Published: 06/11/2014 12:44 - Updated: 06/11/2014 13:32

REVIEW: Scottish Opera's Cinderella (La Ceneretola)

Cinderella (Victoria Yarovaya) suffers at the hands of wicked sisters Rebecca Bottone and Maire Flavin.
Cinderella (Victoria Yarovaya) suffers at the hands of wicked sisters Rebecca Bottone and Maire Flavin.

Scottish Opera’s Cinderella (La Cenerentola)

Empire Theatre

Eden Court

WITH Rossini’s version of Cinderella chucking out the supernatural for a more grounded version of the tale — no fairy-godmother or pumpkin carriage and even the iconic glass slipper replaced by a bracelet — it was up to the cast to supply the magic at Eden Court.

Fortunately they did just that, from the principals to the large chorus of servants in electrified ruff collars who came across as distant and more human relations of Despicable Me’s lovable Minions.

Performed a simple but elegant set of revolving magic cabinets, this co-production by Scottish Opera and Strasbourg’s Opéra National du Rhin gave deserved top billing to Russian mezzo Victoria Yarovaya as a more feisty Cinderella who requires no otherworldly assistance to enchant handsome Prince Don Ramiro (Maltese tenor Nico Darmanin).

However, there was a challenge from her fellow female performers Rebecca Bottone as Clorinda and Maire Flavin as Tisbe, sisters who were less ugly than in need of a good stylist — as demonstrated by a couple of wolf whistles during their curtain call. Vain and snobby, but very far from classy, and with barely a brain cell to share between them, the "cabbage-hearted" pair are in the fine panto tradition of wicked step-sisters you love to hate. Even if you cannot resist a sneaky affection for them.

As their father, Graeme Danby is a blustering and greedy comic menace, well deserving of his last act comeuppance — especially for having the temerity to wear that pink suit, but possibly the best of the male performers is Richard Burkhard’s cheeky Dandini, gleefully enjoying the chance to play the prince for the day and teasing Cinder’s wicked step-family with favours he knows he never has to deliver.

A 90 minute first act may be pushing it towards the edge of the audience’s patience, but the second act picks up the pace as it heads towards that happy ending, with its more dashing tunes allowing for some flashy vocals and visual flourishes and well organised ensemble pieces.

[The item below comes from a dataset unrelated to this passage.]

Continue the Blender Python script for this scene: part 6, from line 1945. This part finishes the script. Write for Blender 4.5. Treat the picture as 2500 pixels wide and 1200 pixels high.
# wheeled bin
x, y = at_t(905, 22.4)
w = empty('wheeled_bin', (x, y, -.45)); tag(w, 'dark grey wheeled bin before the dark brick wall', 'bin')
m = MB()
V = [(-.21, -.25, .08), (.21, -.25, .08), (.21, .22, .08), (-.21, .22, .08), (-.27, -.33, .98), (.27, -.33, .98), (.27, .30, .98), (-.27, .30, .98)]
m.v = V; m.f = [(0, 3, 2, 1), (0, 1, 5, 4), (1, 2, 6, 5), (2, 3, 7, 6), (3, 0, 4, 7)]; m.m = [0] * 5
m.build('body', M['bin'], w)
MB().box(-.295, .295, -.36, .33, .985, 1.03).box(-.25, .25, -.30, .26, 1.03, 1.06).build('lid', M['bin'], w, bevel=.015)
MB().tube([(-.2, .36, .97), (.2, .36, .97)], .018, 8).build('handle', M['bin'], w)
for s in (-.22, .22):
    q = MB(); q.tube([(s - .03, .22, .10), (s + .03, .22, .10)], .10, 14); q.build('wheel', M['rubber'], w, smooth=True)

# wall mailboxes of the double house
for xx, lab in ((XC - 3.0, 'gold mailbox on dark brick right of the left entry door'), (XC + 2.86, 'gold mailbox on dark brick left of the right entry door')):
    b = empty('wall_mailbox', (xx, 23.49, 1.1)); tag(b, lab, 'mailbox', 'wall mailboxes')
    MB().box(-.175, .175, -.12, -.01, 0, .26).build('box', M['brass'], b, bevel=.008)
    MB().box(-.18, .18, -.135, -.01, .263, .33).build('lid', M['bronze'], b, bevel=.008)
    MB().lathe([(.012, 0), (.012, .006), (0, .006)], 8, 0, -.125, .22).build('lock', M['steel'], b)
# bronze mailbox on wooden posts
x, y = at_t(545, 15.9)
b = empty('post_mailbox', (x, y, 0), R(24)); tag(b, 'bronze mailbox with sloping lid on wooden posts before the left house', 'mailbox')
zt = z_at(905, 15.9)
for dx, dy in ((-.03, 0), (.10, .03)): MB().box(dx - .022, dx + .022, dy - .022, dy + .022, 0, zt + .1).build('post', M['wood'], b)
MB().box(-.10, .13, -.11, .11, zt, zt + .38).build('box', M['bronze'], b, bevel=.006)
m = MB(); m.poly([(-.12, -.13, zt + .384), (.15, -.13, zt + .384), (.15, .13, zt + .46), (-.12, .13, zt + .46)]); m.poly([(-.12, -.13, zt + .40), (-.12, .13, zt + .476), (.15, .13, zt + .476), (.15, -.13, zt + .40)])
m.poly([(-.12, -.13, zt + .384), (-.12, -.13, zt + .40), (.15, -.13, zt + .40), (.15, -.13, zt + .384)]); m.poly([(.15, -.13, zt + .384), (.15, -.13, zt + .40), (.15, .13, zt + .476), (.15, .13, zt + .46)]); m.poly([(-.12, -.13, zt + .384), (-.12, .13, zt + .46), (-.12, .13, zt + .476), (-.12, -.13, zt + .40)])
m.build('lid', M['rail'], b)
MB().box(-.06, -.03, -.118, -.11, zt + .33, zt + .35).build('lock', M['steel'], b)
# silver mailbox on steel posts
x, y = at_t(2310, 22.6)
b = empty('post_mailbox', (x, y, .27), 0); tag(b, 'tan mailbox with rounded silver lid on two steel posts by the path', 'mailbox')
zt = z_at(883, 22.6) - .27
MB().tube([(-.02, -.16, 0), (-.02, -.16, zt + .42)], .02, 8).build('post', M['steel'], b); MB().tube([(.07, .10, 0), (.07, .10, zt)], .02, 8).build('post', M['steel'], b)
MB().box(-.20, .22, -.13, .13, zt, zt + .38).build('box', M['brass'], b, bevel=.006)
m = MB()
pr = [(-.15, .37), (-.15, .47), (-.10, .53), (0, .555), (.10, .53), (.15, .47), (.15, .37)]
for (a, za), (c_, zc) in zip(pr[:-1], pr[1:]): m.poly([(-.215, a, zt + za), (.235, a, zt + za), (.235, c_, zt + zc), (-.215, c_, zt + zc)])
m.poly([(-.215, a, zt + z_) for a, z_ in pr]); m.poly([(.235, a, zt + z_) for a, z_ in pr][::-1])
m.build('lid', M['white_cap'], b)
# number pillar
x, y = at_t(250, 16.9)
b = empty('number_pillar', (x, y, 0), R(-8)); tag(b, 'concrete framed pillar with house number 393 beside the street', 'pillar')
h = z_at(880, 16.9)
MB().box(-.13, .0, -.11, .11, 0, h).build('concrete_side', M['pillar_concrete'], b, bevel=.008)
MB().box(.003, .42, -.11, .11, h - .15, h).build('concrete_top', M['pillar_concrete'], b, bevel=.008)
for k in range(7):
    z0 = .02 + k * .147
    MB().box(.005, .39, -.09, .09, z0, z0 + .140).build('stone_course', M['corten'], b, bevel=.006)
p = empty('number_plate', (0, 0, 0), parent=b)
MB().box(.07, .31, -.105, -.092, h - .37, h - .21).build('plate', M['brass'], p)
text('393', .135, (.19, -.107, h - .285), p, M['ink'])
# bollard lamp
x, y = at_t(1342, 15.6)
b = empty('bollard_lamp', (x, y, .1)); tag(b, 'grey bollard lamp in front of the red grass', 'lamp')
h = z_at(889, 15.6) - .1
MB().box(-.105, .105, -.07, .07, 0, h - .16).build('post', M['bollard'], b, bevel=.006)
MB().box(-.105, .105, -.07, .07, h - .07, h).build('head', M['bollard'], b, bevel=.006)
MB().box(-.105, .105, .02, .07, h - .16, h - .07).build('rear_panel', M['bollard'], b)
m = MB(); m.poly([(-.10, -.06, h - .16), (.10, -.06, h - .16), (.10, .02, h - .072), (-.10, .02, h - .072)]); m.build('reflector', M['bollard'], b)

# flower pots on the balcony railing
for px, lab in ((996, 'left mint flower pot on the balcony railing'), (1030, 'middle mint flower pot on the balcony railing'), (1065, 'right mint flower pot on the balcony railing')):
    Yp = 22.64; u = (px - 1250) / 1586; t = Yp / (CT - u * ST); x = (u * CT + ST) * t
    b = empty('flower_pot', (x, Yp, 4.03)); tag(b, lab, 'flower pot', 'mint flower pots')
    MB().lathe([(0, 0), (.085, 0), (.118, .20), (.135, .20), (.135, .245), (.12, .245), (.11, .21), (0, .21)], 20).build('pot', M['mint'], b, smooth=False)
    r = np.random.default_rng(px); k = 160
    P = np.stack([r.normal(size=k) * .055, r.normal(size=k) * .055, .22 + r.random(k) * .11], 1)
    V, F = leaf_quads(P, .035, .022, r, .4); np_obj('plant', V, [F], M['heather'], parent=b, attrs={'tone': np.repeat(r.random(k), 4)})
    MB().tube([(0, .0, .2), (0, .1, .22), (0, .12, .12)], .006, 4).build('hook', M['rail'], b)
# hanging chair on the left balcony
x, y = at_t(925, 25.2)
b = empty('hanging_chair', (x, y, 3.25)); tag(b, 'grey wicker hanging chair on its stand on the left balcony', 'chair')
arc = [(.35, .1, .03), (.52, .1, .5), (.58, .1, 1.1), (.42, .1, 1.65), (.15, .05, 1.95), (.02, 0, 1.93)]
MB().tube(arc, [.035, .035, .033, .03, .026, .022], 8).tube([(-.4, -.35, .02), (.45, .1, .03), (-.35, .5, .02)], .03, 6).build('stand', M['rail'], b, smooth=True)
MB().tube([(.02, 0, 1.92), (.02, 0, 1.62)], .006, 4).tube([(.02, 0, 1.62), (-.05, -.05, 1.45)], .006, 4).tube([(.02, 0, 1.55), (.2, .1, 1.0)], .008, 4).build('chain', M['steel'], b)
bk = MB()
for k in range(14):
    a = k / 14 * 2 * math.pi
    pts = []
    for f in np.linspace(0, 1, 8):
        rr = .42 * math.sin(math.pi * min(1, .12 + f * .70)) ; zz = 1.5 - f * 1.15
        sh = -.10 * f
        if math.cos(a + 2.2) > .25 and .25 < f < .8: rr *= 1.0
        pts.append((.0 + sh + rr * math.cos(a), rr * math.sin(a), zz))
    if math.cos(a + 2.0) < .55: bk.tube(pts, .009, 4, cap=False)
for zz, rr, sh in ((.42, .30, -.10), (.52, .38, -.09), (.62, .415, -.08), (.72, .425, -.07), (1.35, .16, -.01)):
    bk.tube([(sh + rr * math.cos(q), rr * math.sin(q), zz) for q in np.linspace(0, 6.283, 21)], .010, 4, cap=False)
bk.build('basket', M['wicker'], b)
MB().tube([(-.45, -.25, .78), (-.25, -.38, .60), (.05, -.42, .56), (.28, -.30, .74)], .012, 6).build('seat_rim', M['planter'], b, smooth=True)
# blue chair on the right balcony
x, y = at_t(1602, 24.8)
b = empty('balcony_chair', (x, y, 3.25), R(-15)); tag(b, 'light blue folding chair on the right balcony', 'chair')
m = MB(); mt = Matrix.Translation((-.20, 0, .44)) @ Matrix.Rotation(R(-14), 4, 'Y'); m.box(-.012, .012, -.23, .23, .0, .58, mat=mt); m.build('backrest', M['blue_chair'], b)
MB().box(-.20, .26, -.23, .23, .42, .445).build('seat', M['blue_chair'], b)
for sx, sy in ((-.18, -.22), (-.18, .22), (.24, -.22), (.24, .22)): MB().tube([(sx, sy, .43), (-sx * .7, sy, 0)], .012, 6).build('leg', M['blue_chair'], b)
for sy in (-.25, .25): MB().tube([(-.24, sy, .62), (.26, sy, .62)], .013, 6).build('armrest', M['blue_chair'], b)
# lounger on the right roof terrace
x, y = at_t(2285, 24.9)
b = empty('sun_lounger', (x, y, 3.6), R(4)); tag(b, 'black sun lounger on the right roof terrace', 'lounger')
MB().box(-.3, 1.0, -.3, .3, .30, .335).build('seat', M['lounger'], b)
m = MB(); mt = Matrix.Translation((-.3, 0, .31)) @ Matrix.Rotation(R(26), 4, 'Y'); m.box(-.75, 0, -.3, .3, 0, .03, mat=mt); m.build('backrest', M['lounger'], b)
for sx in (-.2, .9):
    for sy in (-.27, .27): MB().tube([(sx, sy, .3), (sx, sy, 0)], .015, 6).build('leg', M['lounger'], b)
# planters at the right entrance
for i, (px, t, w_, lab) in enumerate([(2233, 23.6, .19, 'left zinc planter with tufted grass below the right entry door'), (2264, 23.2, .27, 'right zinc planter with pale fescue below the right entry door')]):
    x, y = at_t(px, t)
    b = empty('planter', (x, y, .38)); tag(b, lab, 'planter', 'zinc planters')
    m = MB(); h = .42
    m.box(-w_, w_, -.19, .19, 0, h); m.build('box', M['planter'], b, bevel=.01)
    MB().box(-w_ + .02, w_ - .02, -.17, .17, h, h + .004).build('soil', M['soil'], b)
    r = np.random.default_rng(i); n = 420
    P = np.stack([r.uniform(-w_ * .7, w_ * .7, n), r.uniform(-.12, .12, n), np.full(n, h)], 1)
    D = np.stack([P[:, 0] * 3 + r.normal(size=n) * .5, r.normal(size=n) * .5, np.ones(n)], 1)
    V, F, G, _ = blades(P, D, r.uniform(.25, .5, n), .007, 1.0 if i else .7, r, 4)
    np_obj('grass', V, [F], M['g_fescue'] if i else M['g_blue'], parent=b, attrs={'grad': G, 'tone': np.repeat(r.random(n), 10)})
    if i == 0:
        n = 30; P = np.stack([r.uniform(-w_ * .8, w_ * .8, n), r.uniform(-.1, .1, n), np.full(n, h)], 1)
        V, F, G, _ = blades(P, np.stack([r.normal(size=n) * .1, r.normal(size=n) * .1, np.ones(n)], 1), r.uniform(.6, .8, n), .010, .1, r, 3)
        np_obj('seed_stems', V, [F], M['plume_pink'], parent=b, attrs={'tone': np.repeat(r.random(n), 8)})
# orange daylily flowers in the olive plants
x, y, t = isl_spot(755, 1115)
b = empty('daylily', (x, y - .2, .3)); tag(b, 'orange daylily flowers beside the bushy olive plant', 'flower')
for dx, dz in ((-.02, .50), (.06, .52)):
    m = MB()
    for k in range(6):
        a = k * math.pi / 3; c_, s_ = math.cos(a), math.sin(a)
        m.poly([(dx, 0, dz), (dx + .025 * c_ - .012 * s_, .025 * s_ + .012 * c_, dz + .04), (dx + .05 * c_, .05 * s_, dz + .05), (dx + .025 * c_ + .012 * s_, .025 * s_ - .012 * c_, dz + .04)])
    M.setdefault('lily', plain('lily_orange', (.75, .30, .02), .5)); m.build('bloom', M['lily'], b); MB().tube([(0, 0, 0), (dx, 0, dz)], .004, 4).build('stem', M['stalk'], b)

Tuesday’s turn-out suggests this Rossini is a harder sell than Scottish Opera’s Barber of Seville of a couple of years ago or its more recent forays into Mozart and Puccini, but it still delivers an entertaining evening, magic or not.


 Scottish Opera's Cinderella continues at the Empire Theatre, Eden Court, at 7.15pm on Thursday 6th and Saturday 8th November.